Seldom does it cover medal rites and anthems for non-American winners. Just as rarely does it interview non-American jocks (surely NBC can scrape together some money to hire some interpreters for athletes not fluent in English). Instead of using this occasion to enlighten viewers about the histories and richness of other cultures, it too often dotes on the U.S. that we already know about.
Here, on Monday, meanwhile, was NBC’s John Tesh advertising what was coming later: “One star-spangled banner to play tonight, two Americans on the medal stand.” What would little sponges absorb from that except that only the U.S. had medalists?
Here was a KNBC headline from Atlanta that night: “Shannon Miller stunning the world with a gold medal performance on the balance beam.” What was the message here other than the world cares only about U.S. gold medalists?

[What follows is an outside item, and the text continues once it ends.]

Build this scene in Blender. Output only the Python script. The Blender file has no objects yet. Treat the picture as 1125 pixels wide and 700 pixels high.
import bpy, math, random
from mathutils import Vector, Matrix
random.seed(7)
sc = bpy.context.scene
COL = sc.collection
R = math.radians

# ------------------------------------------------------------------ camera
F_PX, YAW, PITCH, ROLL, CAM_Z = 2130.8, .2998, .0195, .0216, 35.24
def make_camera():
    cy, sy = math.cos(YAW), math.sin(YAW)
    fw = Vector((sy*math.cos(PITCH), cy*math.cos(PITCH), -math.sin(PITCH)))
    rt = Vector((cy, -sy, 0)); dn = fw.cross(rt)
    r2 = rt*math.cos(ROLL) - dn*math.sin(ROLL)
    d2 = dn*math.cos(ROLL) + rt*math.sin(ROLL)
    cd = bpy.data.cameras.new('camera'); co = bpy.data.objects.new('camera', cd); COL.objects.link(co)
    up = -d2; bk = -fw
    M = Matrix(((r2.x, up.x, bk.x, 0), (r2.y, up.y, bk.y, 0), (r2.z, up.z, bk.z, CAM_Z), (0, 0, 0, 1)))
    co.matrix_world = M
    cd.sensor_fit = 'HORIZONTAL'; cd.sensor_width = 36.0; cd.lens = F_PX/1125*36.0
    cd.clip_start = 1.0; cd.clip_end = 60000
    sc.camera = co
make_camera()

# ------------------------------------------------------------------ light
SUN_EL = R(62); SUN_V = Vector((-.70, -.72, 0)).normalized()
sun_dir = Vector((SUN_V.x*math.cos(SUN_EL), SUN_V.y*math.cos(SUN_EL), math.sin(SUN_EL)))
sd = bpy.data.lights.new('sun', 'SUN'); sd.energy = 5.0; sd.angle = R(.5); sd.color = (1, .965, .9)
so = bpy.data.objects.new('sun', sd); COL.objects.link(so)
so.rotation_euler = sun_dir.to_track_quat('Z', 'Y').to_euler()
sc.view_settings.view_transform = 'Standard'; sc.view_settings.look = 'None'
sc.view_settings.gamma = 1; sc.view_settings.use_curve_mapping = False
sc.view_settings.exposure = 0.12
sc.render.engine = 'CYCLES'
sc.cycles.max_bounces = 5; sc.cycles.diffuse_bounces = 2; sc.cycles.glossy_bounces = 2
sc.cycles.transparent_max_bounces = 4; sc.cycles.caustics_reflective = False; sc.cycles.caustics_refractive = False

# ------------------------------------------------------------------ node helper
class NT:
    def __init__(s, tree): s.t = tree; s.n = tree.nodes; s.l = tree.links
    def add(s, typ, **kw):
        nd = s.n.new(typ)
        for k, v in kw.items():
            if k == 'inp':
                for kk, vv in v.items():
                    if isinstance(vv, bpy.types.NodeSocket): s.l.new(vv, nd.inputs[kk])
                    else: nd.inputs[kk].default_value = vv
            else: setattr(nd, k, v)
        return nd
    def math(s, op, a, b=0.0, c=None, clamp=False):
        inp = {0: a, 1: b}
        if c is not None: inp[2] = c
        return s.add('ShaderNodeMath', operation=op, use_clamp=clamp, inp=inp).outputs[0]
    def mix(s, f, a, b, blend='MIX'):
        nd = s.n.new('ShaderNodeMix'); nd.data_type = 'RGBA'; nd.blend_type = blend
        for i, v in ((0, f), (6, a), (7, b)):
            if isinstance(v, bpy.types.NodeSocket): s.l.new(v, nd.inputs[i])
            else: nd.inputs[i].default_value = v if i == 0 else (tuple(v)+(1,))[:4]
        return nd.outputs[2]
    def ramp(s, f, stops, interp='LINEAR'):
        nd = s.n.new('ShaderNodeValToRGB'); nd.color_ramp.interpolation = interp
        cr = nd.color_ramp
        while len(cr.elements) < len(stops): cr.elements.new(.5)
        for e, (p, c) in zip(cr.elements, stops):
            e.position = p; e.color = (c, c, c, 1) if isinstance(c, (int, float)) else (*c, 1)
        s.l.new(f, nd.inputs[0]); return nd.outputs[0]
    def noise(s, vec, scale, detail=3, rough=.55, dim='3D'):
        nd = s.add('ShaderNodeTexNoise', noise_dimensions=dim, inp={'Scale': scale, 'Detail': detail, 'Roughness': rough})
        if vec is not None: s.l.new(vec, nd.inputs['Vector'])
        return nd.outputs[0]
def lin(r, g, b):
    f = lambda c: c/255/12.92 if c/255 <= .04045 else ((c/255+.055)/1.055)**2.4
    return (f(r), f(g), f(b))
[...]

Later, Tesh announced that Miller was now “the story of the Games,” presumably supplanting last week’s “story of the Games,” U.S. gymnast Kerri Strug, the message being that only U.S. athletes merit headlines?
Monday night, NBC bowed out of its prime coverage with a U.S.-cheering slow-motion collage that included American Jair Lynch, who won a silver medal in individual gymnastics, but not the Ukrainian who won the gold medal ahead of Lynch. It featured U.S. gymnast Dominique Dawes, who won a bronze in the individual floor exercise, but not the Ukrainian and Romanian who finished ahead of her. It showed diver Mark Lenzi, the bronze medalist in men’s springboard, but not the two Chinese who topped him.
You expect some of this, U.S. athletes being the home team, so to speak. But what an opportunity NBC is squandering by waving just one flag.